▶ What is being asked
Gather each line containing the string "that" from these entries.

[Dataset records]
§ §
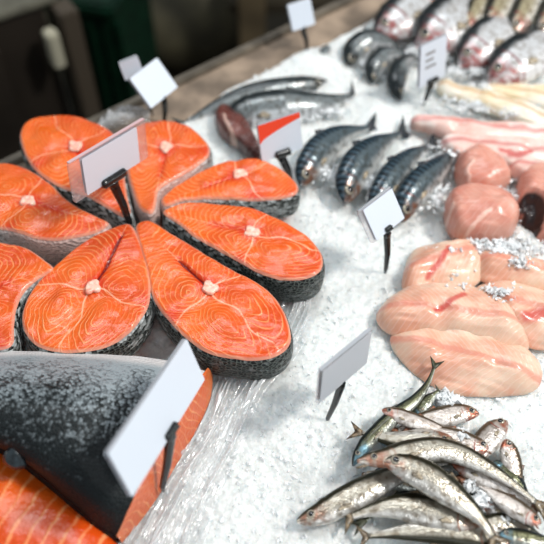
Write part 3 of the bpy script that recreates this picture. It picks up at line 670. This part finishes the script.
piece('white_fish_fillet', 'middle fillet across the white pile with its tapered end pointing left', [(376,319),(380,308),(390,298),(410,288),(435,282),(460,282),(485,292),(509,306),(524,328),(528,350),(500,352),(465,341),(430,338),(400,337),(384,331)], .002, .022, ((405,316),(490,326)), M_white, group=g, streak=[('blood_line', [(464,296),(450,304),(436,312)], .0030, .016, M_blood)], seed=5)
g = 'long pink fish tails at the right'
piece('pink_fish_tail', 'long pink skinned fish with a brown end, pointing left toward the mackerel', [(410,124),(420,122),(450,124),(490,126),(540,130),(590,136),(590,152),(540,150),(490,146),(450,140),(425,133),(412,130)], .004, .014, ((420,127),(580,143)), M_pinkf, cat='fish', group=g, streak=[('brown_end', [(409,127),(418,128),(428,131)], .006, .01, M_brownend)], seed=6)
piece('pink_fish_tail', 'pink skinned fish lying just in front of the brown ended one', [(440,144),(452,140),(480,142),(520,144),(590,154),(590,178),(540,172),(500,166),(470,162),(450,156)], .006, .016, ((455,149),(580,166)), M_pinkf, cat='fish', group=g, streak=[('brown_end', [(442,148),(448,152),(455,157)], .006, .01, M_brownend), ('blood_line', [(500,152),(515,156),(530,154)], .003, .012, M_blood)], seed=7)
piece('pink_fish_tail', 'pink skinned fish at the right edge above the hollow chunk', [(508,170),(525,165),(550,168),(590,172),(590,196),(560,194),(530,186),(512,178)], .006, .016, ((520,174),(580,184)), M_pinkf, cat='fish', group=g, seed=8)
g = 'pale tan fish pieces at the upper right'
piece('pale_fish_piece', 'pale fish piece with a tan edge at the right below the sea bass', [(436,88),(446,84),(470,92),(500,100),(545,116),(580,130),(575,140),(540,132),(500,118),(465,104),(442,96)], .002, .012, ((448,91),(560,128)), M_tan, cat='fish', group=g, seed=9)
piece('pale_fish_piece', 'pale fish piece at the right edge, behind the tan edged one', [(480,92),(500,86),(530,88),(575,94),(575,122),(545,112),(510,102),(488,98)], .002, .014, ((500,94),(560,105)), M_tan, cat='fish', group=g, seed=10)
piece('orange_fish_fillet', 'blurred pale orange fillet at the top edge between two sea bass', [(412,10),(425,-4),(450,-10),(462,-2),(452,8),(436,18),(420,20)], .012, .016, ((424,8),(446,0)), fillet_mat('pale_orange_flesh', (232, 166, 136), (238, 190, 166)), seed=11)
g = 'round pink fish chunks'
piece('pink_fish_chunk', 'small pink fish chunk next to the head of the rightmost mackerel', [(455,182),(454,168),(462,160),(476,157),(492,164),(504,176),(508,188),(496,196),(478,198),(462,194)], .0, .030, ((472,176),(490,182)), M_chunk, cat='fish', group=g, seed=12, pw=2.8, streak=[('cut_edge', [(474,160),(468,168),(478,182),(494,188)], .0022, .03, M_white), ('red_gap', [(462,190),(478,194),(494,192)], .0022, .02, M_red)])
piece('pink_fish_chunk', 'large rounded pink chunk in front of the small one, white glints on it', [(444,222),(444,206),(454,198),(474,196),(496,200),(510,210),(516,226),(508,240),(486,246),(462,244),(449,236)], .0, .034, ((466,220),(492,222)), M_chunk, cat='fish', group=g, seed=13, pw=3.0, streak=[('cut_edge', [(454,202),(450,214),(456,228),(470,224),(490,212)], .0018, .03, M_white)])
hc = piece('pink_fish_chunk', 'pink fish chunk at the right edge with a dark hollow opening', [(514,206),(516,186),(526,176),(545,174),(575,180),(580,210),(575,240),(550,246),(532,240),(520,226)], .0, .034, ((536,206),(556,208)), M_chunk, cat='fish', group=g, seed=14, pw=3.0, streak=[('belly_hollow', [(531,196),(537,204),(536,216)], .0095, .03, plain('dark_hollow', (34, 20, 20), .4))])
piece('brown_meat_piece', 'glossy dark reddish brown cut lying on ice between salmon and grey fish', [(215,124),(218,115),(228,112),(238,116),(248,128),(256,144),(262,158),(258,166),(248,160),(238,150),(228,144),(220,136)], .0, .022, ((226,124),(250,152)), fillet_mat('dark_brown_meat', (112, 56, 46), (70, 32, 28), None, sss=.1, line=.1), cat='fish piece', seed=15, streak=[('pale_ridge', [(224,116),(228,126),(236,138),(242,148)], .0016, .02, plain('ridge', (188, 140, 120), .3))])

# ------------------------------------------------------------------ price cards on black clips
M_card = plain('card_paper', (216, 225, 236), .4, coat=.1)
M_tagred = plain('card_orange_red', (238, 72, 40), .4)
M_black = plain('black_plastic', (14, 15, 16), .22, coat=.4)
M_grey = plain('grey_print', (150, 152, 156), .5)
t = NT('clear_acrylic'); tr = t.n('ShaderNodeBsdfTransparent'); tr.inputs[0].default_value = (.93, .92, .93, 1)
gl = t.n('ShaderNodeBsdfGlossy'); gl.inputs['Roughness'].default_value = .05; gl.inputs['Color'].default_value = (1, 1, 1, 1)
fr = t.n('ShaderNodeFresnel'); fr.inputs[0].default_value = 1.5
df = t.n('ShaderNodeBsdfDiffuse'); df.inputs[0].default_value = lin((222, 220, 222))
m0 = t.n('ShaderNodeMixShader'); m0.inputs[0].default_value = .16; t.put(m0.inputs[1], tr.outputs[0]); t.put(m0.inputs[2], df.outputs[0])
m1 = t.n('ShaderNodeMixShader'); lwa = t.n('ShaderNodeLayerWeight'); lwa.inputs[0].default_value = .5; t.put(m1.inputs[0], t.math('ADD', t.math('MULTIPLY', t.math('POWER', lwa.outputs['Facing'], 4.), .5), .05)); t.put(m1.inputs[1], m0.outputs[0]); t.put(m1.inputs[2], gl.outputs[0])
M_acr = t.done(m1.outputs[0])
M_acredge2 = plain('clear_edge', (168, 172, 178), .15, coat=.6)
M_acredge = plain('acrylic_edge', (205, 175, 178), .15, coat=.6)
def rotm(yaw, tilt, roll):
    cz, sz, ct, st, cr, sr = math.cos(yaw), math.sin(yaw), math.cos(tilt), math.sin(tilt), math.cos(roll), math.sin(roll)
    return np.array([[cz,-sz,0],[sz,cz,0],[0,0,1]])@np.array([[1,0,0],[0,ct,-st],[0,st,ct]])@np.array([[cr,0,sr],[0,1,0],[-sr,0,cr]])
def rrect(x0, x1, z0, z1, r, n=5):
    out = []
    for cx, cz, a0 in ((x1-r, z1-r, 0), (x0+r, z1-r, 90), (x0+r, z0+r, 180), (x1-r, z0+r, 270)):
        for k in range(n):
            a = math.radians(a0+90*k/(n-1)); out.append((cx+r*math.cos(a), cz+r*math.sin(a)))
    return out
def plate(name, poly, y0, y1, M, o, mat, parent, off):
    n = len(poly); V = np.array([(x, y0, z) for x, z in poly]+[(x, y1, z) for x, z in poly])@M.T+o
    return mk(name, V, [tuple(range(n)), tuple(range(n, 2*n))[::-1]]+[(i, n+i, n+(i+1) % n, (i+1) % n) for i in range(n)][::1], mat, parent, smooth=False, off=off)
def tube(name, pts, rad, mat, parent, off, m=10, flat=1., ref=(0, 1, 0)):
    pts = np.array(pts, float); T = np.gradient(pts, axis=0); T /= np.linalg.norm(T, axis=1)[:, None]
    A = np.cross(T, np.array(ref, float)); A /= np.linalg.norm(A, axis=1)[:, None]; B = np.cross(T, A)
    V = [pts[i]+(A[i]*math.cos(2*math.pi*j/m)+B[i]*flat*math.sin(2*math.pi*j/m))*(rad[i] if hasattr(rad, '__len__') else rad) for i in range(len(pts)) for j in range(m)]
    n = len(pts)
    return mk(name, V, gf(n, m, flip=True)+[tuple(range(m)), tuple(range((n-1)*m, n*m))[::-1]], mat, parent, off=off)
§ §
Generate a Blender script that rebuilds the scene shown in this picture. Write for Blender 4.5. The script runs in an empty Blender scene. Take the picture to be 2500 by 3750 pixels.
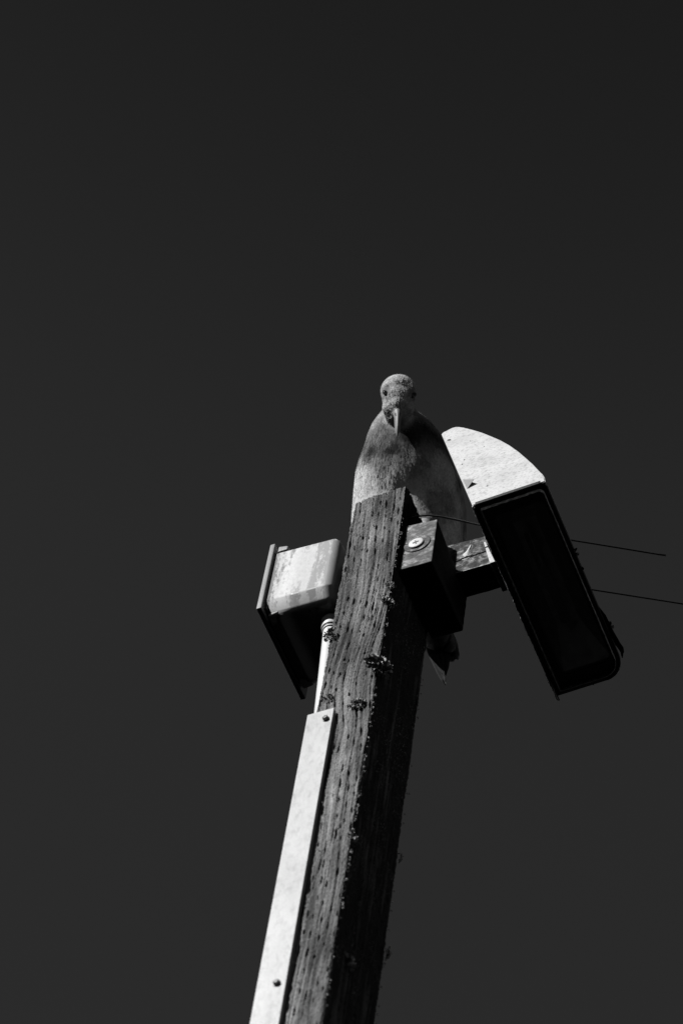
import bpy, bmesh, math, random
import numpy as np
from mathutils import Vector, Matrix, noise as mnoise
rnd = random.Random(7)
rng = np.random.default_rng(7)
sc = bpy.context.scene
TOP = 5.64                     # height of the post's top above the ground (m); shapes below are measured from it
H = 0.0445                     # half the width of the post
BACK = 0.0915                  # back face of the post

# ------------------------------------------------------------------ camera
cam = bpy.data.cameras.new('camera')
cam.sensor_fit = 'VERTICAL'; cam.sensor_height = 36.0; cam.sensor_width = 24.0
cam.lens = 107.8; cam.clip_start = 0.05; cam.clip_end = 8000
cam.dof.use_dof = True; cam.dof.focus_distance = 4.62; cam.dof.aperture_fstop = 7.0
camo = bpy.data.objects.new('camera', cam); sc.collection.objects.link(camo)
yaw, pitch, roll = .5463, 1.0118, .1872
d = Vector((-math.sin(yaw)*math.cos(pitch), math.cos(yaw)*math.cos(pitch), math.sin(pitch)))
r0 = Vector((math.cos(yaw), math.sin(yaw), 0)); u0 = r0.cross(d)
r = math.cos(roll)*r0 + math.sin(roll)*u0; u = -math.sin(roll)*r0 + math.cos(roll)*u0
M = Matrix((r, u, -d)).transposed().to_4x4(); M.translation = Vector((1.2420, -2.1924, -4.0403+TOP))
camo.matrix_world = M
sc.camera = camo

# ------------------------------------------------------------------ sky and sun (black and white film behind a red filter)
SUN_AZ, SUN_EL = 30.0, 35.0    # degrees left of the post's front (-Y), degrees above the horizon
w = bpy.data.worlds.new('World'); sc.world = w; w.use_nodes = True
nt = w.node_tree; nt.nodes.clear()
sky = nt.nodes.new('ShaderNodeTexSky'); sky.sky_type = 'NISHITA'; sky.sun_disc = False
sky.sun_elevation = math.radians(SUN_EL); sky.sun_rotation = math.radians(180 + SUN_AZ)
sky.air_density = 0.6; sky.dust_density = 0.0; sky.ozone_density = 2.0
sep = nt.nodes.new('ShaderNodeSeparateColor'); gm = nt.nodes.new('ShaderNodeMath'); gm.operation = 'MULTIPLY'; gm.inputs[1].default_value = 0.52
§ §
▶ Written answer
Write part 3 of the bpy script that recreates this picture. It picks up at line 670. This part finishes the script.
Generate a Blender script that rebuilds the scene shown in this picture. Write for Blender 4.5. The script runs in an empty Blender scene. Take the picture to be 2500 by 3750 pixels.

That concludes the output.